Does the missing body of the victim directly make the accused not guilty? written by Shatakshi Kakkar student of Symbiosis Law School, NOIDA



The instant case is an appeal made by the appellant Sanjay Rajak in the Hon’ble Supreme Court against the decision of the High Court. The appellant questions his conviction under Section 364 A of the Indian Penal Code (IPC), 1860 i.e. the offense of kidnapping for the purpose of obtaining a ransom having punishment of either death punishment or life imprisonment and fine as well. A child of about 5 or 6 years was kidnapped after school by the appellant and his co-accused, Balram. Balram had been acquitted by the High Court and thereby acquitting the appellant of the charges of criminal conspiracy under Section 120-B of IPC. But as the appellant had not been acquitted of any other charges and has been convicted for the punishment of rigorous imprisonment for life, he has moved this appeal to the Supreme Court.


The victim in the following case is a child of about 5-6 years old. He is a school-going boy and was kidnapped from the school by the co-accused Balram who also made the ransom calls to his parents. There have been various witnesses in the case that have given statements against the accused and the co-accused. The only bone of contention was that no body of the child had been recovered and the case of the appellant is based on this sole fact, stating that since there has been a failure to recover the dead body it leaves open space for doubt regarding that whether any incident of kidnapping had even occurred or not.

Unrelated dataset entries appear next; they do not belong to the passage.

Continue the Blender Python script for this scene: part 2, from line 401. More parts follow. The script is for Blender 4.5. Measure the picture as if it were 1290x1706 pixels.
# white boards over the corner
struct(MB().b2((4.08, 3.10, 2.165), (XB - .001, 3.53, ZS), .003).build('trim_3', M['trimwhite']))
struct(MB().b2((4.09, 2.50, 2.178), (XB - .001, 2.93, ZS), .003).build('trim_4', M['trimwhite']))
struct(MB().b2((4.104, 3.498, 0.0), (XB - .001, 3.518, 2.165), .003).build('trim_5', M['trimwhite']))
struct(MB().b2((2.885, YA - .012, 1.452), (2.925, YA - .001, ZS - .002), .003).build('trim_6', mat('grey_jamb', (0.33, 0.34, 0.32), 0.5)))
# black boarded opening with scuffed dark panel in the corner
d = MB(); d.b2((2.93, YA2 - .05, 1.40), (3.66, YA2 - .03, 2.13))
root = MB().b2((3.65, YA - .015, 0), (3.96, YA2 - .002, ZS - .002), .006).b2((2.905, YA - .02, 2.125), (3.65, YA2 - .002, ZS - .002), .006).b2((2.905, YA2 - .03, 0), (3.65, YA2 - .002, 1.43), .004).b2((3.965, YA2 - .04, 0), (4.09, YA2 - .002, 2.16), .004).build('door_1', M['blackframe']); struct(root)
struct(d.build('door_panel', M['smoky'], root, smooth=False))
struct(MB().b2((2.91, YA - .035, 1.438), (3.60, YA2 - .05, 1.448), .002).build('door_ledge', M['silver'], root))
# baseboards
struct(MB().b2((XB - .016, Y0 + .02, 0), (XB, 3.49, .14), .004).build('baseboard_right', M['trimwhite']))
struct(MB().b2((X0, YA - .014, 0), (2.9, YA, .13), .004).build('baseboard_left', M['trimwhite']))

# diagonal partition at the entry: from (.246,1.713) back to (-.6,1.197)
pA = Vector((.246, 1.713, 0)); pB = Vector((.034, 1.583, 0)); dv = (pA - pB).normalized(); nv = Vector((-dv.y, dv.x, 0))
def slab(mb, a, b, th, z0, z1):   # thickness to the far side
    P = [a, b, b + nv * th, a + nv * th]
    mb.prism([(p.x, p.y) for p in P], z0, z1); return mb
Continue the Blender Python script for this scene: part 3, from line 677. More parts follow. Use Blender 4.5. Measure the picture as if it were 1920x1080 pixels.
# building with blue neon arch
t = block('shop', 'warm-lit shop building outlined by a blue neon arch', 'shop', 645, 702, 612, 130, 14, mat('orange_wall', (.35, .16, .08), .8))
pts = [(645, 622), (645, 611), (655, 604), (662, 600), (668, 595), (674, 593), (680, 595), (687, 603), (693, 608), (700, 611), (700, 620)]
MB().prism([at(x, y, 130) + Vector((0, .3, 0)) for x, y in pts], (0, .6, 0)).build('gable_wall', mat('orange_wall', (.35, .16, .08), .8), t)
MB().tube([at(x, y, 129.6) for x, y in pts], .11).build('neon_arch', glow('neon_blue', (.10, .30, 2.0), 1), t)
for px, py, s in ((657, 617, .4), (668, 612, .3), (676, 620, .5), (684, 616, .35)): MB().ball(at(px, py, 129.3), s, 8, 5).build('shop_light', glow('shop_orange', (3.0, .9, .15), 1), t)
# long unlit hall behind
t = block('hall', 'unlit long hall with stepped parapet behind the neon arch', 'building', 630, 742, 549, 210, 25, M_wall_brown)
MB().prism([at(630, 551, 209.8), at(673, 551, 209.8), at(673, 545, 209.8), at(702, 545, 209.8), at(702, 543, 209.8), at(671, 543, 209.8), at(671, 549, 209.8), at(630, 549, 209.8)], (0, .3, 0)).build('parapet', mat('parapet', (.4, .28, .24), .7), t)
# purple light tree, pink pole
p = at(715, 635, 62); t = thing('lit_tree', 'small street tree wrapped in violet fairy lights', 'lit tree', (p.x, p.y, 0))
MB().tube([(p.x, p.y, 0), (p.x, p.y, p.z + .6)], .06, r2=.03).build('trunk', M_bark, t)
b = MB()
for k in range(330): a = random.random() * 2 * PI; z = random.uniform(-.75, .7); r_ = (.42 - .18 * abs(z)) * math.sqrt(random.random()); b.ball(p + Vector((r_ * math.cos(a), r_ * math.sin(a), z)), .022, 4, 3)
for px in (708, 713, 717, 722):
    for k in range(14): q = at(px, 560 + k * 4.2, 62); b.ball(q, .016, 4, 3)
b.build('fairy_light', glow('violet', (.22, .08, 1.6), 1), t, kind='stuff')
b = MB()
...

The issue in the above case is that can the case be dismissed on the basis of a missing ‘corpus delecti’ i.e. the body of the crime?


After analyzing all the facts, issues, and circumstances of the case the Court dismissed the appeal. The Hon’ble Supreme Court took the help of various precedents such as Rama Nand and Others vs. State of Himachal Pradesh, Sevaka Perumal and another vs. State of Tamil Nadu, Iqbal and another vs. State of Uttar Pradesh and Lohit Kaushal vs. the State of Haryana and reinstated the already decided principles in these previous cases that the ‘corpus delecti’ or the body of the crime is not the absolute necessity to prove the crime. If all the other facts and circumstances are proved in the court of law against the accused and the only thing missing is the body of the victim, the case cannot be closed altogether neither the accused can be set free. Hence, keeping in mind these precedents, the witnesses, and all the facts and circumstances of the case, the Court upheld the conviction of the appellant under Section 364 A of the IPC.


The following case of Sanjay Rajak v. The State of Bihar reinstated the fact that the adherence to the doctrine of the old ‘body’ doctrine i.e. it is essential to have the body of the victim to establish crime should be done away with. This doctrine gives rise to a wide loophole through which the people who can destroy the body will roam free even after attempting heinous crimes. Hence, the body of the victim should not be treated as the sole and primary evidence and even if the body is not available or recoverable, if the other facts are sufficient to prove the crime, the accused should be convicted despite the missing corpus.